Economics Homework Help
University of Massachusetts Dartmouth IS LM PC Model Macroeconomics Theory Paper
Keep in mind
that the process of how you arrive at an answer is as important as the answer itself. Therefore,
full credit will require you to show all steps and work; clearly label any graphs; and fully explain
any answers that ask for an explanation.
You can either type your answers using a word processing software of your choice (but be sure
to still show all steps and work!) or write them by hand and scan them using the camera on your
phone/tablet. In either case, you need to submit the file as a single pdf document.
Question 1: Fiscal policy in the IS-LM-PC model
a. Set up an IS-LM-PC graph for an economy at potential output and inflationary expectations
are adaptive.
b. Now assume there is a decrease in government spending in period t. Show the effect of this
decrease in G on your graph in (a). [Clearly label which part of your graph refers to b)].
c. In period t+2 the central bank reacts. Show the central bank’s policy response on your graph,
and explain. [Again, be sure to clearly label what part of your answer refers to part (c)].
Question 2: Demand shocks and monetary policy.

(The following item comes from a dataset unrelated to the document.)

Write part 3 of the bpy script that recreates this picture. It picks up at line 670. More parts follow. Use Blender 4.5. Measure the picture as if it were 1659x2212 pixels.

For this question begin by setting up the IS-LM-PC model to describe an economy in mediumrun equilibrium (i.e. Y=Yn and inflation is at the inflation target).
a. There are tax cuts in period t, and the central bank does not change the real policy rate. Show
the effect of these tax cuts on the short-run equilibrium in an IS-LM-PC diagram.
b. Assume that inflationary expectations are adaptive. If the central bank leaves the policy rate
unchanged, what happens to inflation in period t+1? If the central bank still doesn’t react,
what happens to inflation in period t+2?
c. Now assume that inflationary expectations are anchored. If the central bank leaves the policy
rate unchanged, what happens to inflation in period t+1? If the central bank still doesn’t
react, what happens to inflation in period t+2?
d. Suppose that in period t+3, the central bank changes the policy rate to bring the economy to
potential output and back to 2% inflation.
i. Does the central bank increase or decrease the policy rate?
ii. How will the central bank policy differ in (b) and (c)? Why?